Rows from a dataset
*-*-*

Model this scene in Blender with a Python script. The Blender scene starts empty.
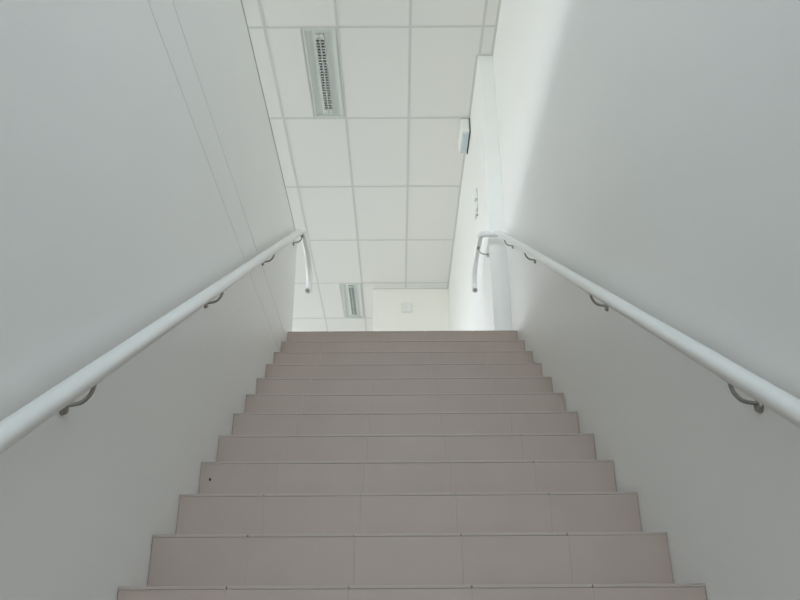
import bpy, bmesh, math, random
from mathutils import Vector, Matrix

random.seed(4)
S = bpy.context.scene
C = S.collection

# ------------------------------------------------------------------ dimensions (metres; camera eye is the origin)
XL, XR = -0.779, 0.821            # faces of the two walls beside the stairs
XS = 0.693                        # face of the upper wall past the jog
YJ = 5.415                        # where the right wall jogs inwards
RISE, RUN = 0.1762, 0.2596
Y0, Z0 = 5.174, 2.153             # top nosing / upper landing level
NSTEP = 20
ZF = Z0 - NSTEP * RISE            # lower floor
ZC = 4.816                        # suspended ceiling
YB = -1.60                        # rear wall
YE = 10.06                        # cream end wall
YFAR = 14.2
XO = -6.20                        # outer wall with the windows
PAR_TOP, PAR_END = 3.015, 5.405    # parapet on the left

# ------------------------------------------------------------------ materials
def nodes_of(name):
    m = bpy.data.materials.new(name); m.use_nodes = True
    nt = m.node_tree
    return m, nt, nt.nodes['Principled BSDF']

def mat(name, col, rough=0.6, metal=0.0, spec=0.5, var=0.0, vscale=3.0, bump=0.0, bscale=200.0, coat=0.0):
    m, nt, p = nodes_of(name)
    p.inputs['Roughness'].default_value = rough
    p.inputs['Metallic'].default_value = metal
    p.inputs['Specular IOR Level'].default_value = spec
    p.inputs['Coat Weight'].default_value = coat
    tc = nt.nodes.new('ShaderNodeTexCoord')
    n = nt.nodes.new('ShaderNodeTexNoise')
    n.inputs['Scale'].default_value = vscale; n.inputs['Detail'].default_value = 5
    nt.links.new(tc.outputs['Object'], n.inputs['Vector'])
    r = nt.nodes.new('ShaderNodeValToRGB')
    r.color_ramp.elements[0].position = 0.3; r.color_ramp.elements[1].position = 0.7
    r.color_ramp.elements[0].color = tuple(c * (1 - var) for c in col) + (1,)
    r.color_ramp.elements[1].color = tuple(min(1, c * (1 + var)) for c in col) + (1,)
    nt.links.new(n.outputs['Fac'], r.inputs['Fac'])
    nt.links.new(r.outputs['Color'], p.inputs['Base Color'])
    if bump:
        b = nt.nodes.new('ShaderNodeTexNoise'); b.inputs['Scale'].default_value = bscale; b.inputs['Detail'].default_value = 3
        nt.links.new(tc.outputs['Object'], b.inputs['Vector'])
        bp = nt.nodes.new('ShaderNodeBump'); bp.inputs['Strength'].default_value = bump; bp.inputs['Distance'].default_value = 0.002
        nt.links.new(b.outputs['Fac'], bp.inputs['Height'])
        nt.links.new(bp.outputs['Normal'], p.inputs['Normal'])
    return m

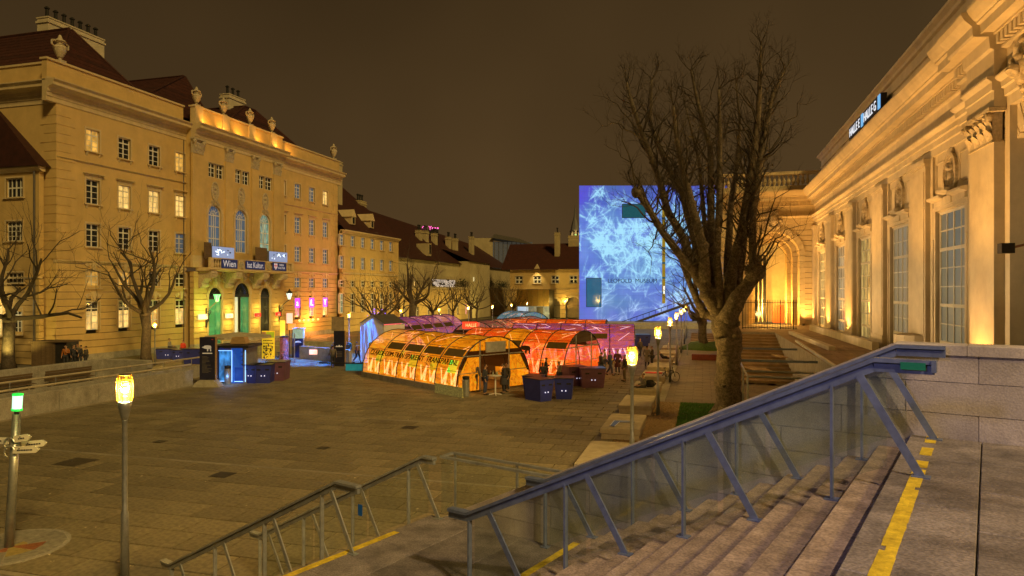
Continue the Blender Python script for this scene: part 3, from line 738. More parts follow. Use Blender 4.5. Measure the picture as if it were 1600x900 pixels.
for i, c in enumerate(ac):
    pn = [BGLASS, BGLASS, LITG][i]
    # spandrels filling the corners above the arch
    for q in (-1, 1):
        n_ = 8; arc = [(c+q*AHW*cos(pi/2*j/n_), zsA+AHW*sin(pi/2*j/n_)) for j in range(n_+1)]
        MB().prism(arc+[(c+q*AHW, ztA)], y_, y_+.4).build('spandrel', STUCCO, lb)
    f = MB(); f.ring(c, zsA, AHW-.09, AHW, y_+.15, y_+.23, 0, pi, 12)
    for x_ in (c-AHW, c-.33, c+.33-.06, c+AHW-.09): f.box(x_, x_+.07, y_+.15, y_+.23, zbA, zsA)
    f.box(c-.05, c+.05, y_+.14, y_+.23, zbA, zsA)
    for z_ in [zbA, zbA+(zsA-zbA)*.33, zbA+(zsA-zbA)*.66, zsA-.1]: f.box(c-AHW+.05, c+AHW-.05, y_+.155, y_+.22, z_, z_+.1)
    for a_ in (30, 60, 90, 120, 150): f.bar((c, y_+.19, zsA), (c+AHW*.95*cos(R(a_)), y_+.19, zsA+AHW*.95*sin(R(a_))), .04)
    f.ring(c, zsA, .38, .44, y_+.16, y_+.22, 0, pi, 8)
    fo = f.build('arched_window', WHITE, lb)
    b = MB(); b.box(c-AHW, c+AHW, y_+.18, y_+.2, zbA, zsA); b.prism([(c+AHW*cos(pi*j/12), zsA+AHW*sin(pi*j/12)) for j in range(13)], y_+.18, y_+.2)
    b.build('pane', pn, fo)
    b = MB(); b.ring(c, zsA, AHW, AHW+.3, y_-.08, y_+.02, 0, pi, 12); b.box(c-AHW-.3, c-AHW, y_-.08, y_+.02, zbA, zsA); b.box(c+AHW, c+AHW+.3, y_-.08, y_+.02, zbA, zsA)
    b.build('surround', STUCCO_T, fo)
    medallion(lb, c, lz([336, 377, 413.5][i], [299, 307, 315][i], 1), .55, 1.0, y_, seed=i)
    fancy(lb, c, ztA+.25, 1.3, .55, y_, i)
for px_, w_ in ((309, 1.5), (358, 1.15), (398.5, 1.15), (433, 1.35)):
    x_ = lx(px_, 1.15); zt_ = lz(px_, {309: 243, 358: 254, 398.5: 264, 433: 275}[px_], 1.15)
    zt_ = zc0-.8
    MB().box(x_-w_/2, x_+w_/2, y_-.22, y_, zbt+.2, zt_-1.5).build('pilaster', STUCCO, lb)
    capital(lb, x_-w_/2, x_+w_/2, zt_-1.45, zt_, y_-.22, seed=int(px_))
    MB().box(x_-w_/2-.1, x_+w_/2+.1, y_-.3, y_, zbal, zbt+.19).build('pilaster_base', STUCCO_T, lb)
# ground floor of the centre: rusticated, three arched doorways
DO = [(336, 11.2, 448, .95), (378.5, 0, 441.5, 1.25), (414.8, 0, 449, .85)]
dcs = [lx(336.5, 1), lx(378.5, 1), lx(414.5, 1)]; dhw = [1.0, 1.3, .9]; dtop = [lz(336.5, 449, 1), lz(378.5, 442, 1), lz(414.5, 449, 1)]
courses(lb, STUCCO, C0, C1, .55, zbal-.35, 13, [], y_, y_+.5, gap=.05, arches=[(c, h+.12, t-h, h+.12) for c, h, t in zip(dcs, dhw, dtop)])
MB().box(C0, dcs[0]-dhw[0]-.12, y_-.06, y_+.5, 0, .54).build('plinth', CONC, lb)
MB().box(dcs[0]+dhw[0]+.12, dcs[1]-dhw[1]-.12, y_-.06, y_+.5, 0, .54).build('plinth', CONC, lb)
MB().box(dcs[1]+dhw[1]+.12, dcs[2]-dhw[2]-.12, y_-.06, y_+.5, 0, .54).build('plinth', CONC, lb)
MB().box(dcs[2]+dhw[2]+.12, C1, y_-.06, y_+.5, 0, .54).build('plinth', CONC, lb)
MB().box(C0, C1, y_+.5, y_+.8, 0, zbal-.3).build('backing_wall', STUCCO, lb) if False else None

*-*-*

• _GOAL_
Scan the listing above. Collect all lines with the word "script".

• _CORRECT OUTPUT_
Model this scene in Blender with a Python script. The Blender scene starts empty.
Continue the Blender Python script for this scene: part 3, from line 738. More parts follow. Use Blender 4.5. Measure the picture as if it were 1600x900 pixels.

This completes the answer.